From the Classroom – Celebrate Banned Books

Want to get your students fired up about books? Get them talking about banned books!

In honor of banned books week, I invited by students to take a closer look at some of the books that made it to this year’s list of the most challenged and banned books. This resulted in a vibrant and at times even heated discussion.

To start, I asked students to partner up and choose from a display of books that had either been challenged or banned in the last year. But before I released students to select their titles, we discussed the difference between these two terms together as a class. Once students realized the books on the back table were there because someone thought they were inappropriate for them to read, they were practically jumping out of their seats to make their selections.

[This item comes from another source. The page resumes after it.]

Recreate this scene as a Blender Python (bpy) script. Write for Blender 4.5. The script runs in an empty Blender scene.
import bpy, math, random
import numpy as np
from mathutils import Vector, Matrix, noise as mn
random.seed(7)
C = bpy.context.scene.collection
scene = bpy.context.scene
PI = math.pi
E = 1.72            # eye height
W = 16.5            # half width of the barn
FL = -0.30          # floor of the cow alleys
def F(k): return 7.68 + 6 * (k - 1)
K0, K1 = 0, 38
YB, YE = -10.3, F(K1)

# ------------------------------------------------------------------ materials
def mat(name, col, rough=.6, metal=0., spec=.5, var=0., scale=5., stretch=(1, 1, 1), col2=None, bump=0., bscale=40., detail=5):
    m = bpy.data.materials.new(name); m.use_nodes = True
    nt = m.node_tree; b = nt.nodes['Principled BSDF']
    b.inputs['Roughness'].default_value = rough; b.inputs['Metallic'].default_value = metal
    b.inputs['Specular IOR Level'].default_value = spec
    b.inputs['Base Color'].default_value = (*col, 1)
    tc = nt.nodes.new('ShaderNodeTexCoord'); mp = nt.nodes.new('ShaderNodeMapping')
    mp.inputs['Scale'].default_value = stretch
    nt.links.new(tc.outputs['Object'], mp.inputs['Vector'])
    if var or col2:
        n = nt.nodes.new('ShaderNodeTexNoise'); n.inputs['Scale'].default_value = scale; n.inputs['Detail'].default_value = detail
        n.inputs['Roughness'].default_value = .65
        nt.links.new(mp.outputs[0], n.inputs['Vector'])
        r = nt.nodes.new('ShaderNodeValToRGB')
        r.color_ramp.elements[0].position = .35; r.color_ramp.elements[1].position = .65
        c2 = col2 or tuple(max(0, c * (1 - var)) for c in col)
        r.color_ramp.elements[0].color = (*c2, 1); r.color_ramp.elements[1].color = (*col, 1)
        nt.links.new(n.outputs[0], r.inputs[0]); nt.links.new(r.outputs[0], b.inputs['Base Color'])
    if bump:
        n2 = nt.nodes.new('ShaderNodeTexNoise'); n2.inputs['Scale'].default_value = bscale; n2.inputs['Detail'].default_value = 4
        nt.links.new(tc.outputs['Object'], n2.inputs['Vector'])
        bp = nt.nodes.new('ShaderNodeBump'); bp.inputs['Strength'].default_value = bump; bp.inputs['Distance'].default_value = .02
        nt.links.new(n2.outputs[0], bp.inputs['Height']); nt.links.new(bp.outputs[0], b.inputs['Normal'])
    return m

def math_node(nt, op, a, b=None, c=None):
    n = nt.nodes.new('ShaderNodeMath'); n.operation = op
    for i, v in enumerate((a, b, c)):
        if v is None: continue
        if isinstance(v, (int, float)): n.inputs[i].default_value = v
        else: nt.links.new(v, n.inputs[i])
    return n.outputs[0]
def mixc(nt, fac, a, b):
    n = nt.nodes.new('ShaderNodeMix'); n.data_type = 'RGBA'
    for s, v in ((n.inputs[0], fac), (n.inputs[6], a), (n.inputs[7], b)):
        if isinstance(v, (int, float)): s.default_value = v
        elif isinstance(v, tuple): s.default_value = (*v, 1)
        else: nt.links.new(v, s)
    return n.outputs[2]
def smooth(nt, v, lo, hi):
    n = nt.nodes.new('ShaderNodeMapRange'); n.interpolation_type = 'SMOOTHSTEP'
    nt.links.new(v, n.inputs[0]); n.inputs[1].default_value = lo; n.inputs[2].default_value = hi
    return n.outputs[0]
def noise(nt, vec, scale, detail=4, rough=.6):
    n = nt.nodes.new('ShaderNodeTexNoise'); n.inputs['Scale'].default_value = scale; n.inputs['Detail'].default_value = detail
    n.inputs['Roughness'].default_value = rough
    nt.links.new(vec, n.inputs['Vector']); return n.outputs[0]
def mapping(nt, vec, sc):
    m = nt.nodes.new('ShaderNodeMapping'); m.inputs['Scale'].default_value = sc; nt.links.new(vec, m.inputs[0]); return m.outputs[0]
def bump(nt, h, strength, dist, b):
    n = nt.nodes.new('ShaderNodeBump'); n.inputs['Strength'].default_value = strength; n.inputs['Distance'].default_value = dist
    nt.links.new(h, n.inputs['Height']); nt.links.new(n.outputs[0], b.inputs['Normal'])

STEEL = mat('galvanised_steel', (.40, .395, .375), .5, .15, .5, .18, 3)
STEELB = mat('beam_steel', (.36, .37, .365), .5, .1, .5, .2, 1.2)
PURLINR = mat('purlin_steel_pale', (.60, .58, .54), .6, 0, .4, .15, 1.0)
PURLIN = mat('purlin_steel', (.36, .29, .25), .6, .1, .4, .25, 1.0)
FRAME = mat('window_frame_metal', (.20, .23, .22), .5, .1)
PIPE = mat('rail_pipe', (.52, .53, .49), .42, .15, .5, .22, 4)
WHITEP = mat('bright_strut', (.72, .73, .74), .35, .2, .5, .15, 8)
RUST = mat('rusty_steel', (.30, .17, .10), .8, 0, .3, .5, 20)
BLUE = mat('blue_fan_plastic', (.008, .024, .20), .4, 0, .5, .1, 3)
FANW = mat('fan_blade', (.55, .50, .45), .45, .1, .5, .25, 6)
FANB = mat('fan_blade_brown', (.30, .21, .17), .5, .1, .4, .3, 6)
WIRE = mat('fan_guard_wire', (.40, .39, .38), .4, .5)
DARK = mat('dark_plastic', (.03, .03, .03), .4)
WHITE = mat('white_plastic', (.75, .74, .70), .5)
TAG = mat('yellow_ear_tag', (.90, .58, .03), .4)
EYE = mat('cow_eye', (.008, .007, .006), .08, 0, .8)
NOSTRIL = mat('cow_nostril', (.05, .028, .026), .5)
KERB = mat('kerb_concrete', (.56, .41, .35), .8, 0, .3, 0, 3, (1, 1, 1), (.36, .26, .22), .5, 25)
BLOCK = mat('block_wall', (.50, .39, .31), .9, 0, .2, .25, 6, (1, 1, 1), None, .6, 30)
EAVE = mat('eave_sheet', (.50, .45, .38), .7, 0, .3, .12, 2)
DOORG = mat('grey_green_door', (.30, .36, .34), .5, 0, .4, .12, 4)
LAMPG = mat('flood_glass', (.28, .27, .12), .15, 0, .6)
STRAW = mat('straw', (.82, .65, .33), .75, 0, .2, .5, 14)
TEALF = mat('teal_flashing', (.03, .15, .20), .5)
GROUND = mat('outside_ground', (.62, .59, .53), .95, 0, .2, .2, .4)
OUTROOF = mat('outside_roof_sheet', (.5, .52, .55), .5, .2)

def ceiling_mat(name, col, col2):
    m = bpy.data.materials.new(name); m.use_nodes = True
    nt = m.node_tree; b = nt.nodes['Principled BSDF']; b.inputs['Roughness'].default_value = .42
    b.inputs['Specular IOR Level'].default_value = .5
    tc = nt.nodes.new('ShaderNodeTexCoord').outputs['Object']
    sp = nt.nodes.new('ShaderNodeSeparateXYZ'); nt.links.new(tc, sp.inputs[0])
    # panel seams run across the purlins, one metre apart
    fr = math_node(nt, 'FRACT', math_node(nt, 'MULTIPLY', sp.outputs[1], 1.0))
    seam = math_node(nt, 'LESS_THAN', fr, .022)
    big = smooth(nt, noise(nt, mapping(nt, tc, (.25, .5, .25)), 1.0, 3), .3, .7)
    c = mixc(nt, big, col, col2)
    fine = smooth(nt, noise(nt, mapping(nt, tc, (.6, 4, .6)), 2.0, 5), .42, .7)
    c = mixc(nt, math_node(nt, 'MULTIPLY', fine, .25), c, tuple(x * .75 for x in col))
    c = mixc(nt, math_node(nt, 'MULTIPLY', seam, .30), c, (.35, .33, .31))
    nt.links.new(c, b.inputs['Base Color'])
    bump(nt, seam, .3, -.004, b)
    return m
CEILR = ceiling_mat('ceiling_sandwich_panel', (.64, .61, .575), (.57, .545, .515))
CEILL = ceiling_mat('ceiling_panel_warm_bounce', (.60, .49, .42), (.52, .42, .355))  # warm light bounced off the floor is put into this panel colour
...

On dry erase boards, they worked together in pairs to quickly use their book selection strategies to investigate the book and make a list of guesses about why it might be challenged. Guesses were surprisingly accurate and included reasons like bad language, racism, inappropriate pictures, and gay characters.

In an effort to provide some background on the issue, we read a recent article about the topic titled “Banned Books: Librarians Push Back Against Censorship“. As we read, I asked students to annotate the text according to what surprised, confused, challenged, or confirmed their thinking. We then discussed some of their key takeaways from the article: 1. parents are the ones challenging books, not teens 2. most challenges are because adults think real life issues like LGBTQ topics and racism are inappropriate for teens to read about 3. some books get banned without anyone even knowing about it. As we noted these takeaways the noise level in the room continued to increase because students couldn’t help but comment on how unfair or ridiculous they thought it was. One student even asked if we could hold a class-wide debate on the issue.

Finally, I capitalized on the incensed enthusiasm and asked students to join their librarians in pushing back against censorship. Students returned to the books they selected at the start of class and used a Marshall University website to research the actual reasons those books were challenged by adults as inappropriate for students to read. Then they came up with their own list of reasons why teenagers should read those books anyway. This week, their assignment is to put those reasons to read the banned book out there in the world in some way – create a social media post, a poster, a letter, etc. I am excited to see what they come up with.

How do you celebrate banned books week with your students?